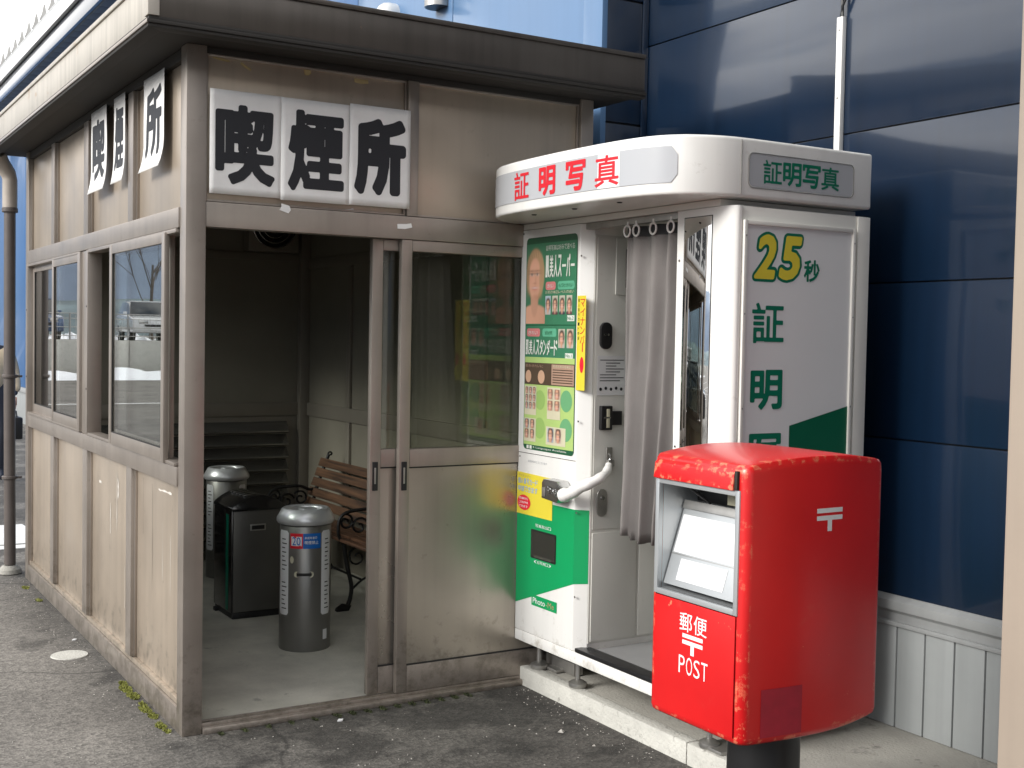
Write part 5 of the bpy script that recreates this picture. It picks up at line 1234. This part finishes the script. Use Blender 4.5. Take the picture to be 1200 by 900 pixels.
for (x, y, r_, lab) in ((2.72, 4.05, .018, 'pebble on the asphalt left of the kerb, largest one'), (2.74, 3.85, .012, 'smaller pebble near the kerb')):
    m = MB(); pebble(m, x, y, r_); tag(m.build('pebble', 'grit', base=(x, y, 0)), lab, 'pebble')

# ================================================================== CAR PARK, SNOW AND HILLS (seen direct at the far left and in the glass)
m = MB()
m.box(.9, 9.35, 0, 1.62, 9.5, .004); m.prism([(1.0, 9.55), (1.75, 9.55), (1.7, 10.5), (.9, 10.5)], 'z', 0, .004)
tag(m.build('painted_line', 'whitepaint', smooth=0), kind='structure')
m = MB()
for k in range(9): m.box(-4-3*k, 15, 0, -3.85-3*k, 21, .004)
m.box(-30, 21, 0, -3.85, 21.15, .004); m.box(-30, 27, 0, 2, 27.2, .004)
tag(m.build('painted_line', 'whitepaint', smooth=0), kind='structure')
def snowbank(x0, x1, yc_, w, h, seed):
    m = MB(); nx, ny = int((x1-x0)*3), 14; vs = []
    for j in range(ny+1):
        for i in range(nx+1):
            x = x0+(x1-x0)*i/nx; q = j/ny*2-1; e = min(1, 4*min(i, nx-i)/nx)
            hh = h*max(0, 1-q*q)*(.35+.9*abs(noise.noise(Vector((x*.35, seed, 0)))))*e+.12*noise.noise(Vector((x*1.7, q*2, seed)))*(1-q*q)
            vs.append((x, yc_+q*w/2, max(-.01, hh)))
    m.add(vs, [(j*(nx+1)+i, j*(nx+1)+i+1, (j+1)*(nx+1)+i+1, (j+1)*(nx+1)+i) for j in range(ny) for i in range(nx)])
    return m
m = snowbank(-45, 3, 41.5, 3.2, .62, 2)
tag(m.build('snow_bank', 'snow', base=(-20, 41.5, 0), smooth=80), 'ploughed snow bank along the car park edge', 'snow', kind='stuff')
m = snowbank(-14, -6, 9.5, 1.6, .5, 9); m.v = [(a-8, b_, c) for a, b_, c in m.v]
t = thing('retaining_wall', (-20, 44, 0), 'long pale concrete retaining wall behind the snow bank', 'wall')
for k in range(20): box('wall_block', 'curb', t, -50+3*k, 44, 0, -47.02+3*k, 44.4, 1.25, bevel=.02)
t = thing('mesh_fence', (-20, 44.2, 1.25), 'grey mesh fence standing on the retaining wall', 'fence')
for k in range(31): m = MB(); m.tube([(-50+2*k, 44.2, 1.24), (-50+2*k, 44.2, 2.2)], .03, 8); m.build('fence_post', 'steel', t)
m = MB()
for z in (1.4, 1.7, 2.0, 2.18): m.tube([(-50, 44.2, z), (10, 44.2, z)], .015, 6)
for k in range(300): m.tube([(-50+.2*k, 44.2, 1.3), (-50+.2*k, 44.2, 2.18)], .006, 4)
tag(m.build('fence_wires', 'steel', t), kind='stuff')
MT['car_dark'] = pbr('dark_car_paint', (.012, .013, .016), .2, .2, var=0, coat=1)
MT['car_white'] = pbr('white_car_paint', (.72, .73, .74), .25, 0, var=0, coat=1)
MT['car_blue'] = pbr('blue_car_paint', (.04, .09, .2), .25, .2, var=0, coat=1)
def car(x, y, rz, paint, label, base_z=0):
    t = thing('parked_car', (x, y, base_z), label, 'car', 'cars parked in the car park'); t.rotation_euler.z = rz
    off = Vector((x, y, base_z))
    def B(m, nm, mt, **k): m.v = [tuple(Vector(v)+off) for v in m.v]; return m.build(nm, mt, t, **k)
    L_, W = 4.2, .84
    low = [(-2.1, .32), (-2.12, .62), (-2.05, .86), (-1.15, .98), (1.75, 1.02), (2.08, .95), (2.1, .35)]
    m = MB(); m.prism(low, 'y', -W, W); B(m, 'body', paint, bevel=.07, seg=3)
    m = MB(); vs = []
    for y_, sh_ in ((-W+.03, 0), (-W+.17, 1), (W-.17, 1), (W-.03, 0)): vs += [(-1.2, y_, .97), (1.85, y_, 1.0)] if sh_ == 0 else [(-.45, y_, 1.50), (1.55, y_, 1.52)]
    m.add([vs[0], vs[1], vs[3], vs[2], vs[6], vs[7], vs[5], vs[4]], [(0, 1, 2, 3), (4, 5, 6, 7), (0, 3, 7, 4), (1, 2, 6, 5), (3, 2, 6, 7), (0, 1, 5, 4)]) if 0 else m.add([vs[0], vs[1], vs[2], vs[3], vs[6], vs[7], vs[4], vs[5]], [(0, 1, 3, 2), (2, 3, 7, 6), (6, 7, 5, 4), (0, 2, 6, 4), (1, 3, 7, 5), (0, 1, 5, 4)])
    cab_ = B(m, 'cabin_glass', 'carglass', bevel=.04)
    m = MB(); m.box(-.42, -W+.18, 1.49, 1.53, W-.18, 1.545); B(m, 'roof', paint, bevel=.02)
    for xx in (-1.3, 1.35):
        for s in (-1, 1):
            m = MB(); yy = s*(W-.10); m.tube([(xx, yy-.1, .31), (xx, yy+.1, .31)], .31, 24); w_ = B(m, 'wheel', 'tyre', bevel=.02)
            m = MB(); m.tube([(xx, yy+s*.101, .31), (xx, yy+s*.115, .31)], .19, 16); B(m, 'rim', 'chrome')
    for s in (-1, 1):
        m = MB(); m.box(-2.125, s*.45-.17, .66, -2.03, s*.45+.17, .80); B(m, 'headlight', 'chrome', bevel=.03)
        m = MB(); m.box(-.95, s*.92-.08, 1.0, -.85, s*.92+.06, 1.12); B(m, 'wing_mirror', paint, bevel=.03)
    m = MB(); m.box(-2.13, -.17, .42, -2.10, .17, .52); B(m, 'number_plate', 'whitelabel')
    m = MB(); m.box(-2.13, -.4, .56, -2.09, .4, .64); B(m, 'grille', 'black')
    return t
car(-3.6, 11.0, R(50), 'car_dark', 'black car with snow free roof, nearest to the booth, seen in its mirror')
car(-9.5, 47.5, R(95), 'car_white', 'white car behind the fence, leftmost in the shelter window reflection', 1.2)
car(-13.5, 47.5, R(88), 'car_dark', 'dark car behind the fence next to the white one', 1.2)
car(-5.2, 47.5, R(90), 'car_blue', 'blue car behind the fence, first from the building', 1.2)
car(-18, 47.5, R(90), 'car_white', 'white car at the far end of the row behind the fence', 1.2)
m = MB(); m.box(-50, 44.45, -.2, 12, 56, 1.2); tag(m.build('car_park', 'asphalt', smooth=0), kind='structure')
m = MB()
for k in range(240): pebble(m, random.uniform(-48, 10), random.uniform(53, 55), random.uniform(.3, .6))
m.v = [(a, b_, c+1.2) for a, b_, c in m.v]
tag(m.build('snow_heap', 'snow', base=(-20, 54, 1.2)), 'lumpy snow heaped behind the parked cars', 'snow', kind='stuff')
# bare tree and lamp pole
def bare_tree(x, y, h, label):
    t = thing('bare_tree', (x, y, 0), label, 'tree')
    m = MB(); m.tube([(x, y, 0), (x+.05, y, h*.3), (x-.03, y, h*.55)], [.11, .09, .05], 10); m.build('trunk', 'bark', t)
    m = MB()
    def br(p, d, L_, r_, dep):
        q = p+d*L_; m.tube([p, (p+q)/2+Vector((random.uniform(-1, 1), random.uniform(-1, 1), 0))*L_*.05, q], [r_, r_*.8, r_*.55], 5)
        if dep:
            for _ in range(3): dd = (d+Vector((random.uniform(-.7, .7), random.uniform(-.7, .7), random.uniform(-.1, .5)))).normalized(); br(p+d*L_*random.uniform(.5, 1), dd, L_*.68, r_*.55, dep-1)
    for k in range(6): br(Vector((x, y, h*(.25+.05*k))), Vector((random.uniform(-.8, .8), random.uniform(-.8, .8), 1)).normalized(), h*.26, .035, 4)
    m.build('branches', 'bark', t)
bare_tree(-13.5, 62, 9, 'leafless tree behind the snow bank, seen reflected in the shelter window')
t = thing('lamp_pole', (-10, 43, 0), 'thin grey street lamp pole by the car park', 'lamp pole')
m = MB(); m.tube([(-10, 43, 0), (-10, 43, 7)], [.08, .05], 10); m.build('pole', 'steel', t)
m = MB(); m.tube([(-10, 43, 6.95), (-9.2, 43, 7.15)], .04, 8); m.box(-9.3, 42.9, 7.08, -8.7, 43.1, 7.2); m.build('lamp_head', 'steel', t)
def ridge(name, mat, dist, hb, hv, seed, a0=-170, a1=75):
    m = MB(); n = 220; vs = []
    for k in range(n+1):
        a = R(a0+(a1-a0)*k/n); hh = hb+hv*(noise.noise(Vector((k*.045, seed, 0)))+.45*noise.noise(Vector((k*.16, seed, 3)))+.18*noise.noise(Vector((k*.6, seed, 7))))
        s, c = math.sin(a), math.cos(a)
        vs += [(s*dist, c*dist, -2), (s*dist*1.12, c*dist*1.12, hh*.55), (s*dist*1.3, c*dist*1.3, hh), (s*dist*1.6, c*dist*1.6, -2)]
    fs = []
    for k in range(n):
        for j in range(3): fs.append((4*k+j, 4*k+4+j, 4*k+5+j, 4*k+1+j))
    m.add(vs, fs); return tag(m.build(name, mat, smooth=80), kind='structure')
ridge('hills', 'hill', 420, 17, 10, 4.2); ridge('far_hills', 'snowhill', 1100, 205, 45, 9.7)
# far low building with snowy roof
t = thing('low_building', (-30, 70, 0), 'low white building beyond the car park', 'building')
box('wall', 'flash', t, -42, 66, 0, -20, 74, 3.2); box('roof', 'snow', t, -42.4, 65.6, 3.2, -19.6, 74.4, 3.5)
for k in range(7): box('window', 'carglass', t, -41+3*k, 65.95, 1.2, -39.4+3*k, 66.02, 2.3)

# ================================================================== PERSON AT THE LEFT EDGE
px_, py_ = 1.885, 13.6
t = thing('person', (px_, py_, 0), 'person in cream jacket carrying a dark bag, cut by the left edge', 'person')
def skin_fig(name, mat, J, E_, root=0, sub=2):
    me = bpy.data.meshes.new(name); me.from_pydata([tuple(Vector(j[0])) for j in J], E_, []); me.materials.append(MT[mat])
    o = bpy.data.objects.new(name, me); COL.objects.link(o); o.parent = t
    md = o.modifiers.new('skin', 'SKIN'); md.use_smooth_shade = True
    for i, j in enumerate(J): v = me.skin_vertices[0].data[i]; v.radius = (j[1], j[1]*(j[2] if len(j) > 2 else 1)); v.use_root = (i == root)
    s = o.modifiers.new('sub', 'SUBSURF'); s.levels = sub; s.render_levels = sub
    return o
J = [((0, 0, .92), .13, .75), ((0, 0, 1.12), .125, .75), ((0, 0, 1.32), .15, .7), ((0, 0, 1.42), .07, .9), ((0, 0, 1.50), .05),
     ((.17, 0, 1.37), .06), ((.23, .02, 1.12), .045), ((.23, -.08, .90), .035), ((-.17, 0, 1.37), .06), ((-.23, .02, 1.12), .045), ((-.22, -.10, .90), .035),
     ((.09, 0, .82), .085), ((.10, -.06, .47), .058), ((.10, .02, .10), .042), ((-.09, 0, .82), .085), ((-.10, .06, .47), .058), ((-.10, .16, .12), .042), ((.10, -.10, .04), .04, .7), ((-.10, .05, .04), .04, .7)]
Ed = [(0, 1), (1, 2), (2, 3), (3, 4), (2, 5), (5, 6), (6, 7), (2, 8), (8, 9), (9, 10), (0, 11), (11, 12), (12, 13), (13, 17), (0, 14), (14, 15), (15, 16), (16, 18)]
skin_fig('body', 'trousers', J, Ed)
jj = [((0, 0, .90), .165, .8), ((0, 0, 1.12), .16, .8), ((0, 0, 1.33), .17, .75), ((0, 0, 1.43), .085), ((.18, 0, 1.36), .075), ((.245, .02, 1.12), .06), ((.245, -.08, .93), .05), ((-.18, 0, 1.36), .075), ((-.245, .02, 1.12), .06), ((-.235, -.10, .93), .05)]
skin_fig('jacket', 'jacket', jj, [(0, 1), (1, 2), (2, 3), (2, 4), (4, 5), (5, 6), (2, 7), (7, 8), (8, 9)])
def blob(name, mat, c, r3, par=t):
    m = MB(); n = 20; vs = []
    for j in range(1, 12):
        th = PI*j/12
        for k in range(n): ph = 2*PI*k/n; vs.append((px_+c[0]+r3[0]*math.sin(th)*math.cos(ph), py_+c[1]+r3[1]*math.sin(th)*math.sin(ph), c[2]+r3[2]*math.cos(th)))
    fs = [(j*n+k, j*n+(k+1) % n, (j+1)*n+(k+1) % n, (j+1)*n+k) for j in range(10) for k in range(n)]+[tuple(range(n)), tuple(10*n+k for k in range(n))]
    m.add(vs, fs); return m.build(name, mat, par, smooth=80)
hd = blob('head', 'skin', (0, -.01, 1.60), (.075, .092, .115)); blob('nose', 'skin', (0, -.105, 1.59), (.012, .018, .02), hd); blob('hair', 'hair', (0, .018, 1.635), (.086, .098, .105), hd)
for s in (-1, 1):
    blob('eye', 'ink', (s*.03, -.088, 1.61), (.011, .008, .007), hd); blob('ear', 'skin', (s*.076, 0, 1.59), (.012, .02, .028), hd)
blob('mouth', 'redletter', (0, -.092, 1.553), (.02, .006, .005), hd)
for s in (-1, 1):
    hx_, hy_ = s*.232, -.10 if s < 0 else -.085
    m = MB(); m.box(px_+hx_-.014, py_+hy_-.035, .80, px_+hx_+.014, py_+hy_+.035, .885)
    for k in range(4): m.tube([(px_+hx_, py_+hy_-.028+.018*k, .80), (px_+hx_-s*.004, py_+hy_-.028+.018*k, .765), (px_+hx_-s*.02, py_+hy_-.027+.017*k, .735-.006*(k in (1, 2)))], [.009, .0085, .007], 8)
    m.tube([(px_+hx_, py_+hy_-.03, .86), (px_+hx_-s*.012, py_+hy_-.055, .83), (px_+hx_-s*.016, py_+hy_-.062, .80)], [.011, .01, .008], 8); m.build('hand', 'skin', t, bevel=.006, smooth=70)
m = MB(); m.box(.0, 0, 0, .001, .001, .001) if 0 else None
tb = thing('shoulder_bag', (px_+.24, py_-.09, .45), 'dark bag hanging from the hand of the person', 'bag')
m = MB(); m.box(px_+.19, py_-.22, .45, px_+.29, py_+.04, .68); m.build('bag_body', 'black', tb, bevel=.02)
m = MB(); m.tube([(px_+.235, py_-.18, .68), (px_+.235, py_-.13, .74), (px_+.235, py_-.06, .74), (px_+.235, py_-.0, .68)], .008, 8); m.build('bag_handle', 'black', tb)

EXERCISE BRIEF – Skip every picture and return the lines above from the top through the one that contains "m = MB(); pebble(m, x, y, r_);".

REPLY –
Write part 5 of the bpy script that recreates this picture. It picks up at line 1234. This part finishes the script. Use Blender 4.5. Take the picture to be 1200 by 900 pixels.
for (x, y, r_, lab) in ((2.72, 4.05, .018, 'pebble on the asphalt left of the kerb, largest one'), (2.74, 3.85, .012, 'smaller pebble near the kerb')):
    m = MB(); pebble(m, x, y, r_); tag(m.build('pebble', 'grit', base=(x, y, 0)), lab, 'pebble')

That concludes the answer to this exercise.